Das Zusätzlichkeitsprinzip ist relativ eindeutig, denn es steht keine Phalanx weiterer Anleger bereit, die dieses Investment tätigen möchten – eben weil die Performance ein bisschen suboptimal ist. Die Mischfinanzierung sehen wir als Instrument, um die Effizienz und die Höhe der bereitgestellten Mittel dafür zu erhöhen.

Das ist beispielsweise der Auftrag von Entwicklungsbanken – ganze Branchen nachhaltig wachsen zu lassen in Ländern, in denen sie mit Beschäftigungsgewinnen rechnen, und dort mit hohen Summen an den Start zu gehen, um das in Gang zu bringen.

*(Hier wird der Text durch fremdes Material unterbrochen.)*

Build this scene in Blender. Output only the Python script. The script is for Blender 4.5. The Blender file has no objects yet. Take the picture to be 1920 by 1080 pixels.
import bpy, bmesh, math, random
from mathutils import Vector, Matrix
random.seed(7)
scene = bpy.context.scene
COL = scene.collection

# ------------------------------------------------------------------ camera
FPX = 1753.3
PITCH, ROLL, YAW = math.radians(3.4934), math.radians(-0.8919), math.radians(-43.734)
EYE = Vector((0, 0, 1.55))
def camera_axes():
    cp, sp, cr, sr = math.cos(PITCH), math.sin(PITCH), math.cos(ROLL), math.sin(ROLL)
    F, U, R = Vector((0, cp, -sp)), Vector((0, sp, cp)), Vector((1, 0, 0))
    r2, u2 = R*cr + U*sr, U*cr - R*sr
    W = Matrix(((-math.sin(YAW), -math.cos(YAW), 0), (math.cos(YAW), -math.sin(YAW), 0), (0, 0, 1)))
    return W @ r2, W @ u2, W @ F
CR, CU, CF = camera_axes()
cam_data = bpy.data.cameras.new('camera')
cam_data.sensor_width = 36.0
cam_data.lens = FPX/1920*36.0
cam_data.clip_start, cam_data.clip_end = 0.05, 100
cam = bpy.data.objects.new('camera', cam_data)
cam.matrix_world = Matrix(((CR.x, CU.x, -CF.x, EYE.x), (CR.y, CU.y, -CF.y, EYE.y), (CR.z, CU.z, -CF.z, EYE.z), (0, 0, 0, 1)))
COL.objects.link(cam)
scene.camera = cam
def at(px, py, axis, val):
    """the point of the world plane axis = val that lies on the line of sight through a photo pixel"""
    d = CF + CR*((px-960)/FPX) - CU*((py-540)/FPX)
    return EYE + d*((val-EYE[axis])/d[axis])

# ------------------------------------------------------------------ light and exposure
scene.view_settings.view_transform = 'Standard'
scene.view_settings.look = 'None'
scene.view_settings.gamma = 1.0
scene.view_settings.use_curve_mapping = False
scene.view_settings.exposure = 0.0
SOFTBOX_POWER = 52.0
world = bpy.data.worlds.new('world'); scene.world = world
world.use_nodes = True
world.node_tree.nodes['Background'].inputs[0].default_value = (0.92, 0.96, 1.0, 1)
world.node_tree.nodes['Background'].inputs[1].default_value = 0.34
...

Es sieht ganz so aus, als gäbe es viel Potenzial zur Kombination dieser verschiedenen Finanzierungsquellen.

FH: Wir glauben, dass man die stärkste Wirkung in Sachen Nachhaltigkeit genau in den Bereichen erzielen kann, in denen Investments eben noch nicht Marktqualität haben. Wenn also die Risiken ein bisschen höher sind und die Renditen nicht ganz den Erwartungen entsprechen.

Das ist im Grunde die Funktion von Mischfinanzierungen: Sie verfolgen die Mission, den positiven Einfluss des Unternehmens auszuweiten, aber sie können die finanziellen Bedingungen auch so verändern, dass kommerzielle Investoren sagen können, ja, jetzt ist das etwas, womit ich arbeiten kann und was einigermassen meine Risiko-/Ertragserwartungen erfüllt.


Florian Heeb ist Academic Associate und Ph.D. Researcher am Center for Sustainable Finance and Private Wealth der Universität Zürich. 

Julian Kölbel ist Environmental Scientist, Ökonom und Postdoctoral Researcher und ist darüber hinaus Head of Research am Center for Sustainable Finance and Private Wealth der Universität Zürich.